Return each line that holds the word "script".

## start DATA IN THIS EXERCISE

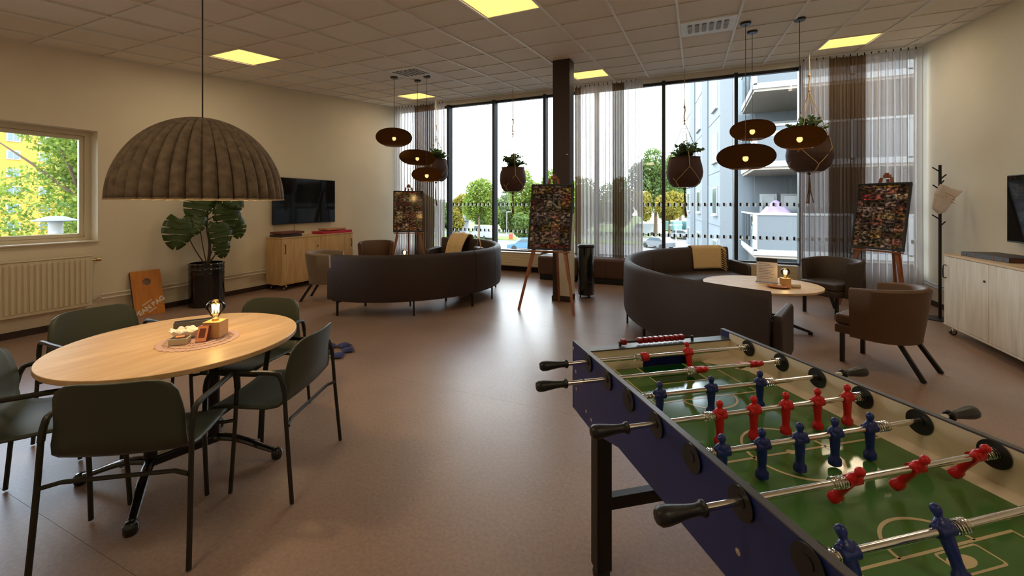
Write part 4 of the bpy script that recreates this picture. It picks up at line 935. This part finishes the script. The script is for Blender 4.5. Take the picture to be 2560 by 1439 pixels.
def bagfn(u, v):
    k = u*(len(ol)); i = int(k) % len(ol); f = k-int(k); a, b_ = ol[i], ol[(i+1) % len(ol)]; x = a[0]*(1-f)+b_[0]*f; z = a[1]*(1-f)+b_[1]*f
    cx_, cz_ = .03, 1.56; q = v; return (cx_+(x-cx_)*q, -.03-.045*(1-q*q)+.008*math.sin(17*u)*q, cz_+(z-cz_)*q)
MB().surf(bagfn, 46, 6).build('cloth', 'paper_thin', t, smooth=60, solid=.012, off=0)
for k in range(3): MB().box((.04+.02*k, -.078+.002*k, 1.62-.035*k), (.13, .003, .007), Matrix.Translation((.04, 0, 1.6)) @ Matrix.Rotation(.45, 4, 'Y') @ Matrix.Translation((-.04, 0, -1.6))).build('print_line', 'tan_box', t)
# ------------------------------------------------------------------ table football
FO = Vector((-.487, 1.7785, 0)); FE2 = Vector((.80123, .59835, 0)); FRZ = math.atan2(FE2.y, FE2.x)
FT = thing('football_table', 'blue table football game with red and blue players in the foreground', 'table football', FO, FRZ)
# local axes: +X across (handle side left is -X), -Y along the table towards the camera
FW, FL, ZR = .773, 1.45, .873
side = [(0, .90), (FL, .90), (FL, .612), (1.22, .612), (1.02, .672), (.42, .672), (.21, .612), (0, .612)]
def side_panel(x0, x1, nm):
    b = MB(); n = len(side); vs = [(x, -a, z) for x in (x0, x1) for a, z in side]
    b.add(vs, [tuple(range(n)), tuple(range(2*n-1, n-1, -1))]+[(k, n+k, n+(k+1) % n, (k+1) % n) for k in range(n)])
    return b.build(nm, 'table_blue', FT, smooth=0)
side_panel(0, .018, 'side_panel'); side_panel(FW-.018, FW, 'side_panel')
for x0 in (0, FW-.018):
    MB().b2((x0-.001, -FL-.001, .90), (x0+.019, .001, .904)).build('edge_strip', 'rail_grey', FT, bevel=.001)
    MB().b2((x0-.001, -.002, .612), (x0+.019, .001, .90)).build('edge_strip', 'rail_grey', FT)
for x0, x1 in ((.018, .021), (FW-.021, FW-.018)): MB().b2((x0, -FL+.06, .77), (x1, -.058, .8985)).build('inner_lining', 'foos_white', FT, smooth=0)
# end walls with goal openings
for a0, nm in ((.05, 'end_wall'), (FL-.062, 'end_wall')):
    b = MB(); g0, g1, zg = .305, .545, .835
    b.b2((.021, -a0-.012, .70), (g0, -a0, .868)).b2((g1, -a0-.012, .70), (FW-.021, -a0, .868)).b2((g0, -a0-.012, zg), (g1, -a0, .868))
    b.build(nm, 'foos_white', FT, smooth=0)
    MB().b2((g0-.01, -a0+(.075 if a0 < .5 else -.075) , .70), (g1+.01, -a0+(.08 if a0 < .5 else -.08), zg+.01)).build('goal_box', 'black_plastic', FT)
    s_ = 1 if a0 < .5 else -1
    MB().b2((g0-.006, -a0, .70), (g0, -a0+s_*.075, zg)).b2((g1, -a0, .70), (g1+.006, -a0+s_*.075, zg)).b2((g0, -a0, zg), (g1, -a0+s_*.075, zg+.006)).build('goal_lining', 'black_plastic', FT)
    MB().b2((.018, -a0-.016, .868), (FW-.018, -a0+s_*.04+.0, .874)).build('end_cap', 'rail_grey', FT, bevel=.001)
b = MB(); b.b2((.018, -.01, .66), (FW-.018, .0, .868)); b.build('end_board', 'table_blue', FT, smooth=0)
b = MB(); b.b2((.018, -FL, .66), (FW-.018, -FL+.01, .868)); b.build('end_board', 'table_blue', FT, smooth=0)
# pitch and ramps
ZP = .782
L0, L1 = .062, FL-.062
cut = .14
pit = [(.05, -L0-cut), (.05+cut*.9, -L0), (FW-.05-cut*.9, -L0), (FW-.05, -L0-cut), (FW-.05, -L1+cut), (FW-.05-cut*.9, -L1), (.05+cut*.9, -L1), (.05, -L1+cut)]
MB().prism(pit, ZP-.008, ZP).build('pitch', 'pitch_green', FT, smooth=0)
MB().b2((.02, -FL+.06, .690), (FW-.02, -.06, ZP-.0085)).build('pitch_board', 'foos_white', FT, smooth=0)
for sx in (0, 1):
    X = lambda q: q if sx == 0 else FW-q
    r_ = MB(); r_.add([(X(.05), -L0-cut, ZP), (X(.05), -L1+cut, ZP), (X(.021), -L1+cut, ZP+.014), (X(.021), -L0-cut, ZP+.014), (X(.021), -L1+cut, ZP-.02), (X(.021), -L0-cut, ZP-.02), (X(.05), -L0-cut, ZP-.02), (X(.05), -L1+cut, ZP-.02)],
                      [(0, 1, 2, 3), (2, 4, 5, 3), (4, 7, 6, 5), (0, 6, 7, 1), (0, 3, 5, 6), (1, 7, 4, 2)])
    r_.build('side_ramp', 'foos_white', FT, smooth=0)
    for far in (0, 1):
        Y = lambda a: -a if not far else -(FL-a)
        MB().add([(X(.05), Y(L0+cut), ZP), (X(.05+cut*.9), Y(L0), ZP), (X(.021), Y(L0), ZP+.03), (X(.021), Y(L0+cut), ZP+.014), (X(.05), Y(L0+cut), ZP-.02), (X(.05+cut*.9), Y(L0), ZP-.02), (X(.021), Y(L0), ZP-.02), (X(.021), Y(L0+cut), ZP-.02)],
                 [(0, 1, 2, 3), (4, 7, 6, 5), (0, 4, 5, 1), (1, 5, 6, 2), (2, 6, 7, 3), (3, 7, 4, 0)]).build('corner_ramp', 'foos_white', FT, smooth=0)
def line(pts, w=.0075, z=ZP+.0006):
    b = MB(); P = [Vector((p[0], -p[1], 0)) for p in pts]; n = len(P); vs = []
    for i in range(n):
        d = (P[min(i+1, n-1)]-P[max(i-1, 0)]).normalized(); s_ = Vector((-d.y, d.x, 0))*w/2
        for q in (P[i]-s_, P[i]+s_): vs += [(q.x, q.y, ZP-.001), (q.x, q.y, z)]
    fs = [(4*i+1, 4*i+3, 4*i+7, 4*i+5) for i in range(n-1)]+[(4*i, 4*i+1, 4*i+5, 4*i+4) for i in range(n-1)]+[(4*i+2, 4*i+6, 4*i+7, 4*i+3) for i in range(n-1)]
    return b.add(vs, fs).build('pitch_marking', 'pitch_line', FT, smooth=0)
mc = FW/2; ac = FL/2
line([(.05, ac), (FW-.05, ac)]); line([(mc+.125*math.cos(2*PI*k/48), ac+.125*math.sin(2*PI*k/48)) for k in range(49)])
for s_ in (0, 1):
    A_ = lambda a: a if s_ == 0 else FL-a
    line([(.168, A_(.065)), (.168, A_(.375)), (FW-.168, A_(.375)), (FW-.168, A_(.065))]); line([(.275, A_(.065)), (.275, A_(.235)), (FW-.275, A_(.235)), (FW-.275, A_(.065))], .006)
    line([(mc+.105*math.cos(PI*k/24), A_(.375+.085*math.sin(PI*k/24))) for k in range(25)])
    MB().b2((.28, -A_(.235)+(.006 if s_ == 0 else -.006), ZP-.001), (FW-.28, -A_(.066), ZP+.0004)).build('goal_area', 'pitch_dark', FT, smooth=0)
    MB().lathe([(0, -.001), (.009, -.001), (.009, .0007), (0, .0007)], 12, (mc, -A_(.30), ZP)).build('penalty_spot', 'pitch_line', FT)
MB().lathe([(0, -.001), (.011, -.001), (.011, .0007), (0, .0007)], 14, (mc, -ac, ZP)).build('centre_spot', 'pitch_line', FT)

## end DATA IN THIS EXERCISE
## start DATA IN THIS EXERCISE

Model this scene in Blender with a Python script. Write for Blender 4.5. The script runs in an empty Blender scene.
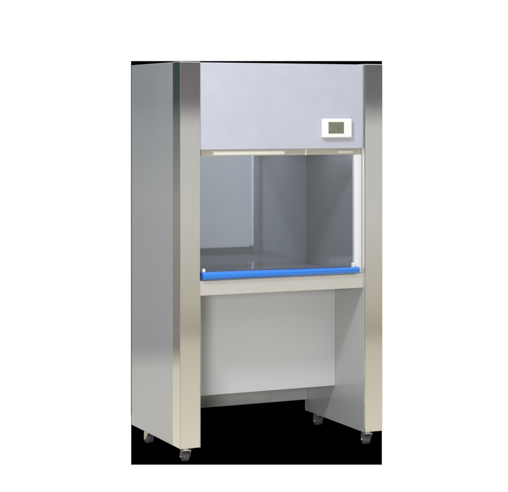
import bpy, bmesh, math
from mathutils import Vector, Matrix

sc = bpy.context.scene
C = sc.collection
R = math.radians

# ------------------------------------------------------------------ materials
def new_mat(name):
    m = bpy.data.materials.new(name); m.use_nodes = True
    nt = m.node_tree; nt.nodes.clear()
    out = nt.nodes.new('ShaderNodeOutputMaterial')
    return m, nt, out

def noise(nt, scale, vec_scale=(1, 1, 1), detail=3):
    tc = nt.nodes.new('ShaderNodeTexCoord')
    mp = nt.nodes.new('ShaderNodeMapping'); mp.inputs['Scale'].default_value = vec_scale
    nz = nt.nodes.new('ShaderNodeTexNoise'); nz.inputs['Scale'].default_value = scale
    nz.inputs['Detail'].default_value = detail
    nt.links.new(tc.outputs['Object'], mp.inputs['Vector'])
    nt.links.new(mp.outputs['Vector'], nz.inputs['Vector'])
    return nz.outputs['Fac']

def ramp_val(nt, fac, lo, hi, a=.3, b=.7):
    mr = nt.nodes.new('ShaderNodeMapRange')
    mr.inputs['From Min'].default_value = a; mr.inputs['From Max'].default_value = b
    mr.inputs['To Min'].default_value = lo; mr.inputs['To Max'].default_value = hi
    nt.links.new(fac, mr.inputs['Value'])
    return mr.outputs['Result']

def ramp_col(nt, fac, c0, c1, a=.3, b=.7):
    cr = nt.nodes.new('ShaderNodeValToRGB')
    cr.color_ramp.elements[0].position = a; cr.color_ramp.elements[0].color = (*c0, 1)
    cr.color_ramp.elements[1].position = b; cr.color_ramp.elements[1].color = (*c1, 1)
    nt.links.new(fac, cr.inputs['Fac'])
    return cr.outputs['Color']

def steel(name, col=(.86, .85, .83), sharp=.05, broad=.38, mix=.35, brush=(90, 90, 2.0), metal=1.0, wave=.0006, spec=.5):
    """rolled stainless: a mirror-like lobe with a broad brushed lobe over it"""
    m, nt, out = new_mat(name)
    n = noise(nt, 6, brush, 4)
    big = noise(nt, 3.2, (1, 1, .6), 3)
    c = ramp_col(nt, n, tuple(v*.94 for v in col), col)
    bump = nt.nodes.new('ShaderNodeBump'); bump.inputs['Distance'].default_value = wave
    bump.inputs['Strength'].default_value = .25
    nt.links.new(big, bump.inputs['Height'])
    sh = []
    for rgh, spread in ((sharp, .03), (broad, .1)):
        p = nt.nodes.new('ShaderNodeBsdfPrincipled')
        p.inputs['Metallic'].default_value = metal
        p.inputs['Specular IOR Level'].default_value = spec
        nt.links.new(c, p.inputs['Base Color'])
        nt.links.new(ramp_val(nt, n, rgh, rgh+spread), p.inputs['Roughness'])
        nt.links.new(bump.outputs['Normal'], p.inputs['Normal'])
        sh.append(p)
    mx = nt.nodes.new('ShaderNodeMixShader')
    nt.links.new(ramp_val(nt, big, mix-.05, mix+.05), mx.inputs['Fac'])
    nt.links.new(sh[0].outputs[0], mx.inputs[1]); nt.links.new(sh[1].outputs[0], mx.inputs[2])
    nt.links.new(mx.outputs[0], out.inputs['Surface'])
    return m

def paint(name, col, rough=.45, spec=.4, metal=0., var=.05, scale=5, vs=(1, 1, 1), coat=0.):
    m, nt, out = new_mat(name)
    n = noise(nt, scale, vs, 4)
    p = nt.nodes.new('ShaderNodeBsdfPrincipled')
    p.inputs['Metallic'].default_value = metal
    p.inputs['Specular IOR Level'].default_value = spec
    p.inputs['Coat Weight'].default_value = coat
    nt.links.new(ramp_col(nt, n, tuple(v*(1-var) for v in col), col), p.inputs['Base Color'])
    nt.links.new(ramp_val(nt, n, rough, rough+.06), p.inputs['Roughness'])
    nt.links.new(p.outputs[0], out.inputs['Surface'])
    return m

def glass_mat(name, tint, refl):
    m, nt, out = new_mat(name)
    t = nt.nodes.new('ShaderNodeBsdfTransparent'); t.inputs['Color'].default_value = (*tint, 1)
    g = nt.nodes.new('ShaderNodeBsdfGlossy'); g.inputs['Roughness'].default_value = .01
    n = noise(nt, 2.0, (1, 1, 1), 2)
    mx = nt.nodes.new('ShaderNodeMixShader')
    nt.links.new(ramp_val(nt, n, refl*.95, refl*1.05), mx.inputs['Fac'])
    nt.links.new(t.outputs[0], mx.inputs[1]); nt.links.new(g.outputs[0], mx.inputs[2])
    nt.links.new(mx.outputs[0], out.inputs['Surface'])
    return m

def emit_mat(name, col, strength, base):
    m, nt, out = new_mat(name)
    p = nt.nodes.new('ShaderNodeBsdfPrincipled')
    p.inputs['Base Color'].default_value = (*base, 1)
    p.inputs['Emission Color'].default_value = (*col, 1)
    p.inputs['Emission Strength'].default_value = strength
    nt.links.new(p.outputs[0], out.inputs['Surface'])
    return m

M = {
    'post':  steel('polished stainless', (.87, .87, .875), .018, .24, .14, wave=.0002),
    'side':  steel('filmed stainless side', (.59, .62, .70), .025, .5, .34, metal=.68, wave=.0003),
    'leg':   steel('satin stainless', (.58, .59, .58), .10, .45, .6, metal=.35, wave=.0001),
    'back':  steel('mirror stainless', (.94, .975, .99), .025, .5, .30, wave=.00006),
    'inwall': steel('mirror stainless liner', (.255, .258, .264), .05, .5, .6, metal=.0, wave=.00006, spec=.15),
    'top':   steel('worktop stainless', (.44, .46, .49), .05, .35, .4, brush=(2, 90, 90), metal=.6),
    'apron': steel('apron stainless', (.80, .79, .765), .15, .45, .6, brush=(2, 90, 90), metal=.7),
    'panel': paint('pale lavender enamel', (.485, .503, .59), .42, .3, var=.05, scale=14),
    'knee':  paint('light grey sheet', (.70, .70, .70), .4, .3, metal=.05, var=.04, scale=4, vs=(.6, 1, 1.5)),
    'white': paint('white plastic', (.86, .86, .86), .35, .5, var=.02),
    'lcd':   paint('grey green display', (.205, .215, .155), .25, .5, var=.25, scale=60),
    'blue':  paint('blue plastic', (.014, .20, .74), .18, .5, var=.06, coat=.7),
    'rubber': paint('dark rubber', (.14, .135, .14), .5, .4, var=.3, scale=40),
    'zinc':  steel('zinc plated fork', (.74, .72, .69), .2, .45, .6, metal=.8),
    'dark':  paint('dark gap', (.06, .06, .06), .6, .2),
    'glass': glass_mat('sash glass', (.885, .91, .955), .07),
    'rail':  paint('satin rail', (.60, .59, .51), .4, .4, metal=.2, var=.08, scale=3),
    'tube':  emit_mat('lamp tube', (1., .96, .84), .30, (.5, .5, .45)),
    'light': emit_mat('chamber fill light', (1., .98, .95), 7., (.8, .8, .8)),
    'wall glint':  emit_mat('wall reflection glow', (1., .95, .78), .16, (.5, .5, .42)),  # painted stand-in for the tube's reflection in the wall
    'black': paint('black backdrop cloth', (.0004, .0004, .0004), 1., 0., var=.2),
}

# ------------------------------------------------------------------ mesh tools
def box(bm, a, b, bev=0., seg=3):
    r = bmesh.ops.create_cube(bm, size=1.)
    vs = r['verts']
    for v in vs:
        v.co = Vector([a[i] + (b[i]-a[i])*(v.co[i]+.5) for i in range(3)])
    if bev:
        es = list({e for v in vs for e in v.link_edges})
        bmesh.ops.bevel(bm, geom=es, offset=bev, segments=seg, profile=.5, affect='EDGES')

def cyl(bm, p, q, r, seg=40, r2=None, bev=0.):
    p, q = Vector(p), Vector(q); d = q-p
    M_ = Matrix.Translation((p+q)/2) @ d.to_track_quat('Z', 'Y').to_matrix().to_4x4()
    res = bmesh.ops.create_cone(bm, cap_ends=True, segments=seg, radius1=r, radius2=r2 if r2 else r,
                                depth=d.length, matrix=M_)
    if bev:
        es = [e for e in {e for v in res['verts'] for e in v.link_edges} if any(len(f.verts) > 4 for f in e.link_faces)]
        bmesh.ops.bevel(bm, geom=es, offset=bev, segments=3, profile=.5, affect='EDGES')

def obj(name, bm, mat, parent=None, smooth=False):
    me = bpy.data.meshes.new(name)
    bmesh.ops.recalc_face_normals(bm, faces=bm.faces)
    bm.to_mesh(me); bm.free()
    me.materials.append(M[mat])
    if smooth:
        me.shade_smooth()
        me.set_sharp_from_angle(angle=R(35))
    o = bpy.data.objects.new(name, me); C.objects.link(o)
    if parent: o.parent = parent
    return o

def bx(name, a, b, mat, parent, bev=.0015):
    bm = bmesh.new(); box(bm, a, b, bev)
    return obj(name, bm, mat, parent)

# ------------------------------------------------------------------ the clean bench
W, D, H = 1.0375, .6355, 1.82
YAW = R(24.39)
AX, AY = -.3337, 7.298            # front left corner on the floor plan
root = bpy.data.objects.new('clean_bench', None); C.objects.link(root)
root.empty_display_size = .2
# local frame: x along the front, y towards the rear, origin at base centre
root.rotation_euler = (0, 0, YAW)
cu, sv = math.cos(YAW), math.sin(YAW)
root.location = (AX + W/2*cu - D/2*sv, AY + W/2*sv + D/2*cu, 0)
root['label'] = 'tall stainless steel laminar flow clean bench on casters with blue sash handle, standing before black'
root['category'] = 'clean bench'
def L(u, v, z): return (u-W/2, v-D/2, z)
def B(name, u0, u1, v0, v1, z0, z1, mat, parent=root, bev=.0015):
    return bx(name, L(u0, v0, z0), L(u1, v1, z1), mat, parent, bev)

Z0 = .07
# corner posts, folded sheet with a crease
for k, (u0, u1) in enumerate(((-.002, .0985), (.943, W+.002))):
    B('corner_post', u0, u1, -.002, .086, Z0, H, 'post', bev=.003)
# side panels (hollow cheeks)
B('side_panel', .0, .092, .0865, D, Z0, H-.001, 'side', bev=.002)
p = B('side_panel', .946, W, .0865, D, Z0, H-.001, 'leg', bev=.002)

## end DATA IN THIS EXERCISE

- _OUTPUT OF THE TASK_:
Write part 4 of the bpy script that recreates this picture. It picks up at line 935. This part finishes the script. The script is for Blender 4.5. Take the picture to be 2560 by 1439 pixels.
Model this scene in Blender with a Python script. Write for Blender 4.5. The script runs in an empty Blender scene.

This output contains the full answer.